_Problem statement_. Restate, exactly and without pictures, the lines from the start of the listing below through the line holding "struct(b.build('wall_near', M['end_wall']))".
======
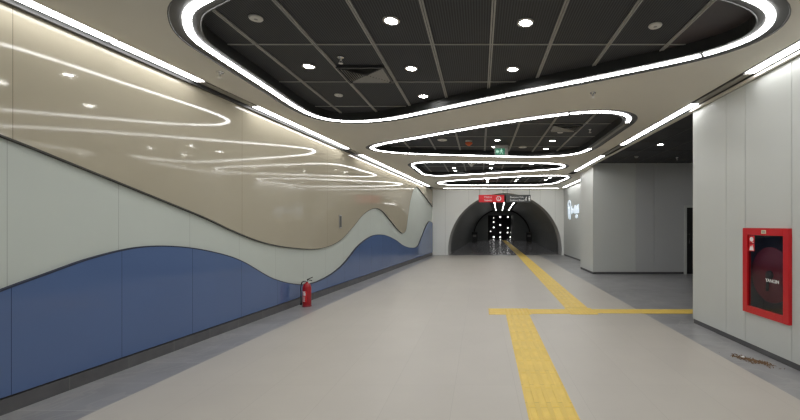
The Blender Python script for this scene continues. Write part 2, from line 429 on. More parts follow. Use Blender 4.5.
# doorway at the far right of the passage
b = MB(); b.box(6.66, 6.74, YP1-0.03, YP1+0.12, -0.004, 2.24); b.box(7.70, 7.78, YP1-0.03, YP1+0.12, -0.004, 2.24); b.box(6.74, 7.70, YP1-0.03, YP1+0.12, 2.17, 2.24)
dr = struct(b.build('door_1', M['right_wall']))
b = MB(); b.box(6.74, 7.70, YP1+0.05, YP1+0.09, 0.0, 2.17); b.build('door_leaf', M['black'], dr)
b = MB(); b.tube([(6.84, YP1+0.05, 1.0), (6.84, YP1+0.0, 1.0), (6.84, YP1+0.0, 1.3), (6.84, YP1+0.05, 1.3)], 0.012); b.build('door_handle', M['chrome'], dr)
b = MB(); b.box(10.0, 10.2, YP0-0.02, YP1+0.1, 0, 3.9)
struct(b.build('wall_passage_end', M['dark_wall']))

# recessed wall beyond the pillar
b = MB()
for a, c in ((YC1, 16.4), (16.4, 17.6), (17.6, 18.8), (18.8, 20.0), (20.0, YE)): b.box(XW, XW+0.1, a+0.003, c-0.003, 0.066, 3.9)
struct(b.build('wall_recess', M['right_wall']))
b = MB(); b.box(XW+0.006, XW+0.09, YC1, YE, -0.004, 0.0655)
struct(b.build('baseboard_recess', M['skirting_flat']))

# wall behind the photographer
b = MB(); b.box(-5.4, 4.0, Y0-0.2, Y0, -0.004, 3.9)
struct(b.build('wall_near', M['end_wall']))

# arch wall
AR, AZ, AX = 3.03, 0.27, 1.33
def axis_x(y): return AX+(y-YE)*0.047
a0 = -math.asin((AZ+0.01)/AR)
NA = 64
def arch(cx, r=AR, cz=AZ): return [(cx+r*math.cos(PI-a0-(PI-2*a0)*k/NA), cz+r*math.sin(PI-a0-(PI-2*a0)*k/NA)) for k in range(NA+1)]
ar = arch(AX)
outline = [(xl(YE)-0.15, -0.004)]+ar+[(XW+0.15, -0.004), (XW+0.15, 3.9), (xl(YE)-0.15, 3.9)]
b = MB()
n = len(ar)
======
_Answer to this exercise_.
The Blender Python script for this scene continues. Write part 2, from line 429 on. More parts follow. Use Blender 4.5.
# doorway at the far right of the passage
b = MB(); b.box(6.66, 6.74, YP1-0.03, YP1+0.12, -0.004, 2.24); b.box(7.70, 7.78, YP1-0.03, YP1+0.12, -0.004, 2.24); b.box(6.74, 7.70, YP1-0.03, YP1+0.12, 2.17, 2.24)
dr = struct(b.build('door_1', M['right_wall']))
b = MB(); b.box(6.74, 7.70, YP1+0.05, YP1+0.09, 0.0, 2.17); b.build('door_leaf', M['black'], dr)
b = MB(); b.tube([(6.84, YP1+0.05, 1.0), (6.84, YP1+0.0, 1.0), (6.84, YP1+0.0, 1.3), (6.84, YP1+0.05, 1.3)], 0.012); b.build('door_handle', M['chrome'], dr)
b = MB(); b.box(10.0, 10.2, YP0-0.02, YP1+0.1, 0, 3.9)
struct(b.build('wall_passage_end', M['dark_wall']))

# recessed wall beyond the pillar
b = MB()
for a, c in ((YC1, 16.4), (16.4, 17.6), (17.6, 18.8), (18.8, 20.0), (20.0, YE)): b.box(XW, XW+0.1, a+0.003, c-0.003, 0.066, 3.9)
struct(b.build('wall_recess', M['right_wall']))
b = MB(); b.box(XW+0.006, XW+0.09, YC1, YE, -0.004, 0.0655)
struct(b.build('baseboard_recess', M['skirting_flat']))

# wall behind the photographer
b = MB(); b.box(-5.4, 4.0, Y0-0.2, Y0, -0.004, 3.9)
struct(b.build('wall_near', M['end_wall']))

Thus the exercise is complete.